The first time I know Location can be fake... I mean, it should be contract stated, right?
i heard some crazy conspiracy theories on irc about m247, also some other vpn providers, but specially about airvpn and their relation ship to m247 and a guy who is hunted by polish intelligence agency xD
We have several dedicated servers from M247 and all of them are performing very well compare with other suppliers. As per our conversation with M247, the physical locations are connected with other locations via dedicated transports where they are assuring connectivity and specific IPs, and we can not complain about any issue with those locations. I think this makes the difference between them and other suppliers and their time to react to different issues that could occur in the network.

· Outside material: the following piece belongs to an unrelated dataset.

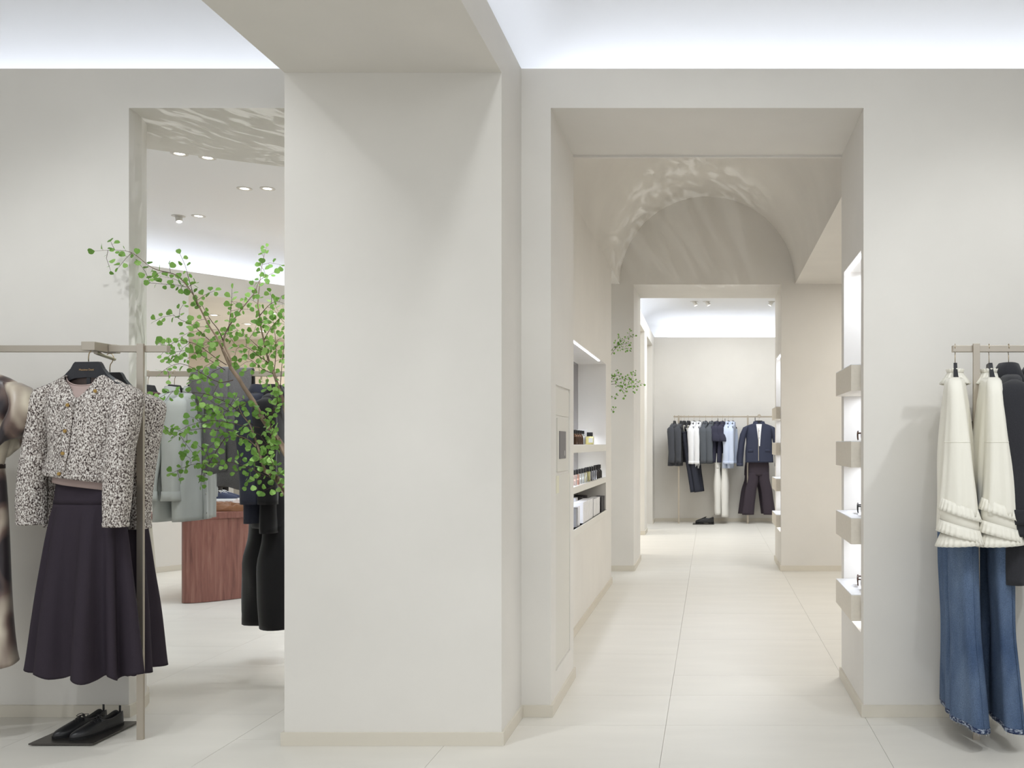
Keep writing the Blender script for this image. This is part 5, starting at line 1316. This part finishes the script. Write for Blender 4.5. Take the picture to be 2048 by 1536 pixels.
for pts in (
    ((453, 730, 4.94), (430, 715, 4.9), (408, 698, 4.86), (385, 686, 4.82), (360, 681, 4.78), (340, 690, 4.75), (322, 710, 4.72)),
    ((450, 740, 4.94), (432, 728, 4.92), (405, 712, 4.9), (380, 702, 4.87), (352, 704, 4.85), (330, 718, 4.83)),
    ((466, 760, 4.95), (440, 765, 4.9), (412, 752, 4.86), (388, 737, 4.82), (360, 727, 4.79), (336, 735, 4.76), (322, 746, 4.74)),
    ((505, 850, 5.02), (480, 826, 4.95), (455, 806, 4.9), (430, 795, 4.85), (408, 787, 4.82), (375, 785, 4.78), (345, 782, 4.75), (320, 795, 4.72), (297, 806, 4.7)),
    ((520, 855, 5.0), (490, 852, 4.95), (460, 846, 4.9), (430, 841, 4.86), (400, 845, 4.83), (376, 852, 4.8), (355, 864, 4.78)),
    ((510, 884, 5.0), (470, 871, 4.94), (440, 862, 4.9), (410, 857, 4.86), (380, 861, 4.83), (358, 868, 4.8), (344, 878, 4.78)),
    ((460, 862, 4.92), (442, 888, 4.9), (427, 912, 4.88), (414, 935, 4.87), (407, 952, 4.86)),
    ((540, 955, 5.02), (515, 944, 4.98), (490, 932, 4.94), (460, 925, 4.9), (420, 925, 4.85), (380, 930, 4.8), (345, 946, 4.77)),
    ((532, 705, 5.12), (518, 695, 5.08), (503, 681, 5.05), (488, 668, 5.03), (474, 660, 5.02)),
    ((540, 728, 5.12), (518, 712, 5.07), (500, 698, 5.04), (480, 690, 5.02), (462, 696, 5.0)),
    ((548, 748, 5.13), (525, 738, 5.08), (505, 722, 5.05), (486, 716, 5.03), (468, 726, 5.01)),
    ((548, 745, 5.13), (552, 705, 5.12), (550, 668, 5.11), (546, 642, 5.1)),
    ((560, 780, 5.14), (563, 740, 5.14), (567, 700, 5.14), (572, 660, 5.14), (566, 625, 5.12)),
    ((519, 632, 5.1), (536, 612, 5.09), (552, 603, 5.08), (568, 607, 5.08)),
    ((528, 680, 5.11), (542, 655, 5.1), (556, 640, 5.09), (570, 632, 5.09)),
    ((545, 868, 5.05), (540, 840, 5.0), (552, 812, 4.98), (560, 790, 4.97)),
    ((556, 880, 5.05), (535, 890, 5.0), (520, 870, 4.97), (500, 862, 4.95)),
    ((525, 838, 5.02), (545, 825, 4.98), (556, 806, 4.96), (552, 785, 4.95)),
    ((540, 955, 5.0), (548, 935, 4.97), (540, 915, 4.95), (532, 905, 4.94)),
    ((572, 990, 5.04), (562, 975, 5.0), (552, 962, 4.98), (558, 945, 4.97)),
    ((500, 800, 4.98), (480, 812, 4.95), (455, 822, 4.92), (430, 826, 4.9), (405, 832, 4.88)),
    ((560, 900, 5.04), (540, 880, 5.0), (548, 858, 4.97), (535, 845, 4.95))):
    q = t.branch(P(*pts), .0024, .0008, TWIG); t.dress(q, .2, .023, .30)
nb = t.branch(P((530, 942, 5.0), (522, 918, 4.99), (515, 890, 4.98), (507, 868, 4.97), (499, 848, 4.96), (486, 832, 4.95), (476, 812, 4.94)), .009, .002); t.dress(nb[8:], 0, .03, .4)
q = t.branch(P((512, 893, 4.98), (497, 880, 4.96), (478, 872, 4.94), (452, 868, 4.92)), .004, .001); t.dress(q, .4, .028, .4)
n1 = t.finish()
# second plant, behind the perfume wall
t2 = Plant('potted_tree', 'second leafy plant whose branches peek out past the end of the perfume wall', (-1.75, 9.40, 0), 9, .0225)
t2.branch([Vector((-1.75, 9.40, .36)), Vector((-1.72, 9.38, .9)), Vector((-1.60, 9.36, 1.35)), at(1195, 790, 9.33)], .030, .012, name='trunk')
b0 = at(1195, 790, 9.33)
for pts, sp in ((((1195, 790, 9.33), (1208, 755, 9.33), (1222, 710, 9.32), (1234, 694, 9.31), (1246, 680, 9.3), (1258, 675, 9.29), (1270, 672, 9.28)), .15),
            (((1208, 755, 9.33), (1222, 702, 9.3), (1234, 692, 9.3), (1248, 688, 9.3), (1260, 686, 9.3)), .1),
            (((1195, 790, 9.33), (1212, 770, 9.33), (1226, 763, 9.32), (1240, 758, 9.31), (1258, 760, 9.3), (1272, 762, 9.29), (1287, 769, 9.28)), .45),
            (((1212, 770, 9.33), (1224, 755, 9.3), (1238, 750, 9.3), (1250, 756, 9.3)), .3),
            (((1212, 770, 9.33), (1230, 768, 9.3), (1242, 776, 9.3), (1252, 782, 9.3)), .3),
            (((1195, 790, 9.33), (1212, 800, 9.32), (1224, 796, 9.31), (1234, 791, 9.3)), .1), (((1195, 790, 9.33), (1212, 818, 9.32), (1223, 822, 9.31), (1230, 816, 9.3)), .1)):
    q = t2.branch(P(*pts), .003, .0009, TWIG); t2.dress(q, .45, .024, sp)
n2 = t2.finish()
print('LEAVES', n1, n2)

hmm not really. We are located in Catania while it says we are in Milan. Two completely opposite areas of Italy.
That's weird. Our account manager is very helpful and did give us a full list of sites and Phoenix and some EU locations are marked as virtual location.
When was that? Our situation happened just as those "locations" opened. I assume people complained afterward, so maybe they gave in.
Please tell us. I love such stories!
Around Feb 2019.
The fact that I can ping their "Phoenix" servers from Los Angeles with a 0.4ms RTT means that the server isn't actually in Phoenix at all. If they did have some sort of dedicated backhaul to Phoenix, it should be reflected in the ping times. As far as I can tell, the Phoenix servers are physically in Los Angeles.
For Google, that's usually not geolocation, it's because Google tends to try to "remember" the last user for some reason and it goes off different data to try to identify the "real" location of someone. It's also kind of creepy.
So if someone from the UAE last used the IP address, Google makes an assumption they're there based on whatever that user did on the IP. It's their "solution."
in short:
some "pr0grammer's" thought, that a guy is working for mossad, gchq or something like that. they collected data about him and gave this data and other stuff to one polish intelligence agency.